There has to be something exciting, something that has the possibility to ignite a spark. Maybe it is not going to turn into mindblowing and earth-shattering fireworks, but it has to start with something.

When scientists studied people with OCD they realised that even the normal brain functions in a way that it notices deviations from the norm. Our brains recognise patterns and familiarity easily, and it fires up when something is off — OCD is an enhanced state of this normal function when the mind cannot deal with the deviations when it gets disturbed by the broken patterns and unfamiliar setups.

To fall in love, to find someone worthwhile our attention, to even notice someone, they have to be somewhat extraordinary. They need to be different from the familiar patterns, they need to make us feel different, they need to be able to ignite a spark.

And then, only then, when our brain is snapped out of the familiar boredom can we notice something worthwhile in front of us. It can be anything, on any level, but there has to be something.

In the beginning, you don’t settle for boring.

Looking for stability, familiarity is not contradictory to looking for something extraordinary, something thrilling, something exciting. In the beginning, you don’t settle for boring. You don’t settle for a boring conversation, complete lack of humour or sex without chemistry — in the hope of them getting better with time. It could get better with time, but we are way past the age of arranged marriages where the concept of uniting families, keeping bloodlines healthy and estates growing were the main factors instead of romantic love.

In this day and age relationships are revolving around romantic love, and we are looking for someone who is going to blow our minds. Having said that, it’s only wise to look for someone who can do it constantly and not only for two days or two weeks.

In the age of endless possibilities, instant gratification and validation available at the swipe of our thumbs it is easy to get lost in the thrill of novelty and the promise of something even better than the one before.

But then there could be someone coming along, who both thrills you and calms you. And someone who is offering just as much stability as they are promising something extraordinary. And then the roller coaster ride can start. It’s life, there will be highs and lows, for sure. The only question is if the amplitude of the ups and downs was flattened out would it give a zero-sum result or would it be more in the positive. And also, a roller coaster ride can be quite good, if you are both in there, choosing to be there for each other, experiencing it all together.

With fresh relationships, the biggest mistake you can ever make is to expect the highs to stay high.

It is inevitable that the first period of infatuation or new love will turn into something more tolerable, more sustainable, more ordinary. If the highs and lows are staying, that’s a huge red flag — a sign of either two immature personalities, or an abusive relationship. Anyhow, it is doomed.
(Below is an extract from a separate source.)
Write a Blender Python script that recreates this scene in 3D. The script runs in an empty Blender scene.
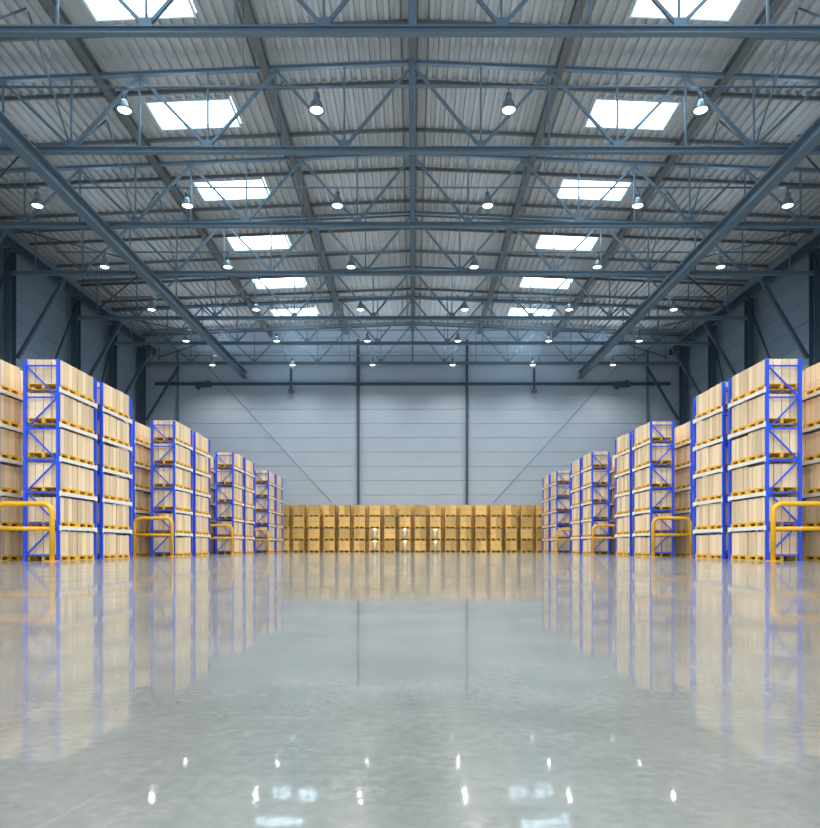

What is not sustainable, cannot be conserved for the long run.

Until you find the one who thrills you and calms you to equal measure, it has to be somewhat extraordinary.

But when it’s all settled, you need to find beauty and thrill in the ordinary. The boring, the tedious, the difficult. When it’s already there and you are constantly choosing each other day after day, then it is the boring you should be after, it’s the ordinary that is worth keeping, for this is what can give you the backbone of a solid and reliable relationship. When it becomes a gradual building of something together, instead of the admiration of each other. When love becomes more than lust; when infatuation is replaced by mutual respect; when the long glances into each other’s eyes are giving way to looking together into a future.

I will settle for boring, just bring me someone first who will make me believe that even boring can be extraordinary. A man who can do both?